As we wrap up this week before Easter, I’ve had the chance to see both of my children–one of them for a few hours, the other for the entirety of his Easter break from college. Last week, since it was Spring Break at both my university and my kids’, we had even more time to hang out together.
All of which is a long way of saying that, over the past two weeks, I’ve had the chance to enjoy the company of my adult children in a way I couldn’t when they were actually children. I still worry about them, of course–I probably always will. But I know I can trust them to watch out for themselves these days. More importantly, I know I should–they’re grownups now. And this knowledge is its own kind of pleasure.

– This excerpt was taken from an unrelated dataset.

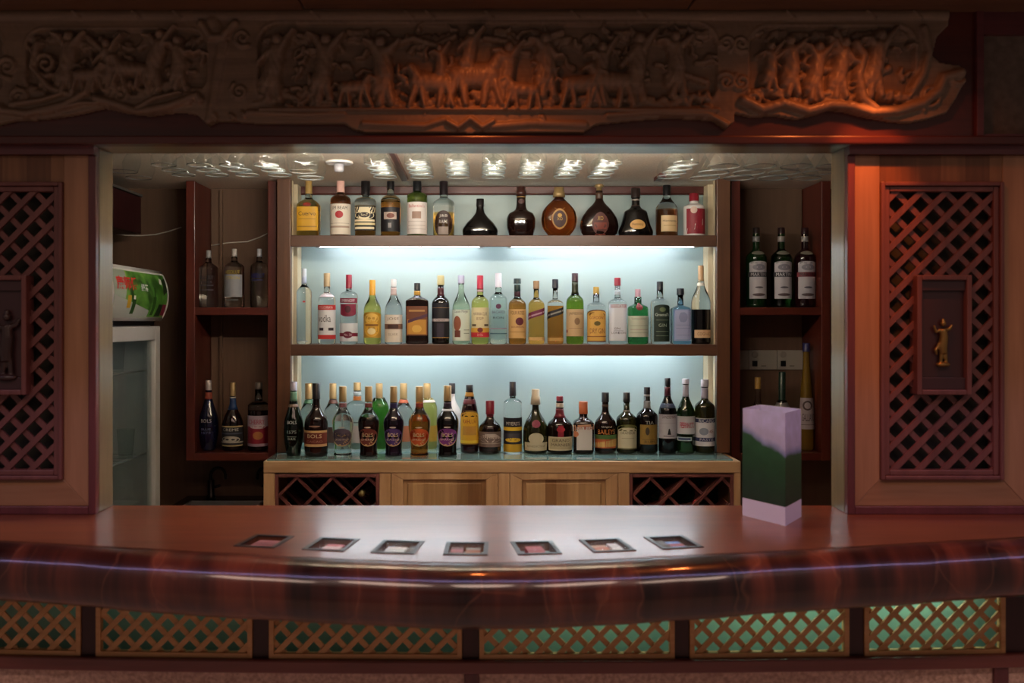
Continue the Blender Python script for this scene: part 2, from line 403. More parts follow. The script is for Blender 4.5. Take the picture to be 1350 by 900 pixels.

So this week’s Five for Friday is devoted to the delights of having children over the age of 18. In no particular order:
1. Movies. I no longer have to worry about age-appropriate content in the movies we watch together, or the messages those movies are imparting on impressionable young minds. If my kids want to see it, and I want to see it, we’re good to go. Doesn’t matter whether the movie is Kung Fu Panda 3 or a rerun of Alien on TV–movies are just fun again, as they were when I was younger.
2. Going out to dinner. This week, I took my daughter out to our favorite Thai restaurant to thank her for driving her brother home for the Easter break. Even though she had to turn around and drive back to her apartment, given her work schedule and other responsibilities, she was willing to save us the 2-hour round-trip drive in exchange for a tank of gas and a free dinner. While we ate, we talked about her classes, her plan for the next few years, life in general–we had the kind of conversation you have with a friend. Honestly, it was more like having dinner with a friend.
2.1 Going out to dinner. Now that my children are grown, we don’t have to look for restaurants that serve pizza and burgers. We can go out for Thai food. Or Chinese. Or Mexican. Or whatever we feel like. And everyone will manage find something to their liking.
3. Politics. This is the first year both of my children have been old enough to vote. It’s been so much fun to talk with them about the candidates and the issues and to watch both of them grow into the informed citizens I tried very hard to raise. We’re not supporting the same candidates, but we understand and respect each others’ opinions, and we don’t shy away from the conversation. This is not the sort of family where one needs to avoid political conversation at the dinner table in order to keep the peace, and that makes me very proud.
4. Participation. Even though my son is on Easter break, he helped his father work on a retaining wall we’re building around a tree in the back yard. Over his Spring Break, he helped his dad clean leaves out of the rain gutters before a thunderstorm. As I’ve already mentioned, my daughter provided transportation for her brother this week, saving us the time and effort of making another trip to campus. I’m proud of the fact that my children have grown up to be such responsible adults, participating in family life in a more adult way. It’s true that we reward this behavior, but we do that in the same way you’d offer lunch or dinner to the friend who was helping you out with a difficult task–because that’s the polite thing to do. More importantly, I’m proud that my children understand why participating when you can is the right thing to do, whether or not it’s exactly what you want to do during your Spring Break. They don’t expect to be let off the hook simply because they’re the kids in this family anymore. The huffing and puffing and eye-rolling that might have been their response to these requests five years ago have largely disappeared. If they can’t help out, they tell us why. And we accept that, exactly as we’d accept that explanation from any friend. They’re our kids, but they’re adults in their own right, so everyone’s expectations have to change.
Being a parent has been one of the most frustrating and rewarding parts of my life, but I don’t think I ever anticipated (or appreciated) how much that role would change once my kids turned 18. So far, I have to say that being the parent of adults has brought me far more joy than heartache. I know that isn’t the case for everyone–and I know exactly how lucky I am to be able to say this.